The Supreme Court's opinion in Hodgson has two separate rulings. First, a majority that included Justices John Paul Stevens, William Brennan, Harry Blackmun, Thurgood Marshall and Sandra Day O'Connor struck down the law's absolute requirement that both parents be notified. This majority held that the blanket two-parent rule conflicted with the best interests of the minor, infringed on family autonomy and failed to foster the state's alleged goal of improving parent-child communication. In her concurring opinion, O'Connor noted that "Minnesota had offered no sufficient justification for its interference with the family decision-making processes." (3)

O'Connor, however, then joined the Court's other four members--Chief Justice William Rehnquist and Justices Anthony Kennedy, Antonin Scalia and Byron White--to produce the second ruling, namely, that with a judicial bypass the two-parent notice requirement is constitutional. She concluded that with the bypass, the statute did not so severely harm minors and their families as to be unconstitutional.

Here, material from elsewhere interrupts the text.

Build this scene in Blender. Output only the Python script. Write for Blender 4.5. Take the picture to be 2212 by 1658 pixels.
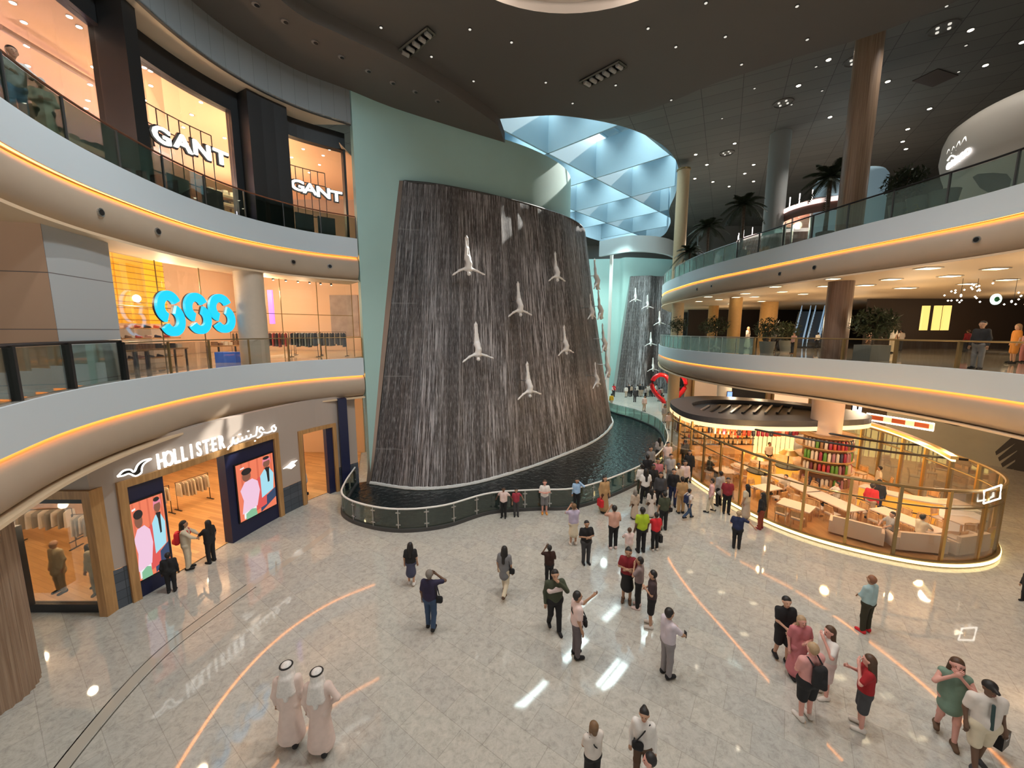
import bpy, math, random
import numpy as np
from mathutils import Vector, Matrix
for o in list(bpy.data.objects): bpy.data.objects.remove(o)
S = bpy.context.scene; COL = S.collection
R = random.Random(7)
PI = math.pi
# ------------------------------------------------------------------ camera
FPX = 835.0; PITCH = math.atan(114/FPX); EYE = 9.0
cam = bpy.data.objects.new('camera', bpy.data.cameras.new('camera')); COL.objects.link(cam)
cam.data.sensor_width = 36; cam.data.lens = 36*FPX/2212; cam.data.clip_end = 400; cam.data.clip_start = .05
cam.location = (0, 0, EYE); cam.rotation_euler = (PI/2-PITCH, 0, 0); S.camera = cam
# ------------------------------------------------------------------ sky, sun, exposure
S.view_settings.view_transform = 'Standard'; S.view_settings.look = 'None'
S.view_settings.gamma = 1; S.view_settings.exposure = 0.35
W = bpy.data.worlds.new('sky'); S.world = W; W.use_nodes = True
nt = W.node_tree; nt.nodes.clear()
tc = nt.nodes.new('ShaderNodeTexCoord'); sx = nt.nodes.new('ShaderNodeSeparateXYZ'); cr = nt.nodes.new('ShaderNodeValToRGB')
bg = nt.nodes.new('ShaderNodeBackground'); ow = nt.nodes.new('ShaderNodeOutputWorld')
nt.links.new(tc.outputs['Generated'], sx.inputs[0]); nt.links.new(sx.outputs[2], cr.inputs[0])
nt.links.new(cr.outputs[0], bg.inputs[0]); nt.links.new(bg.outputs[0], ow.inputs[0])
e = cr.color_ramp.elements; e[0].position = 0.0; e[0].color = (.30, .27, .24, 1); e[1].position = .62; e[1].color = (.80, 1.0, 1.0, 1)
x_ = e.new(.28); x_.color = (.34, .31, .28, 1)
ms_ = nt.nodes.new('ShaderNodeMapRange'); nt.links.new(sx.outputs[2], ms_.inputs[0]); nt.links.new(ms_.outputs[0], bg.inputs[1])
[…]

As Table 1 (page 32) indicates, 41 states have laws on the books addressing the issue of parental involvement in a minor's abortion. Only 17 states currently have laws in effect, (*) however; in the other states, the statutes have been enjoined or are not enforced. (The legal status of some of these unenforced laws may be reconsidered in the wake of the Hodgson decision.) Nine of the laws that are enforced require parental consent and five mandate parental notification. In addition to the Minnesota statute, laws in Arkansas, Massachusetts, North Dakota and Utah (+) require the involvement of both parents.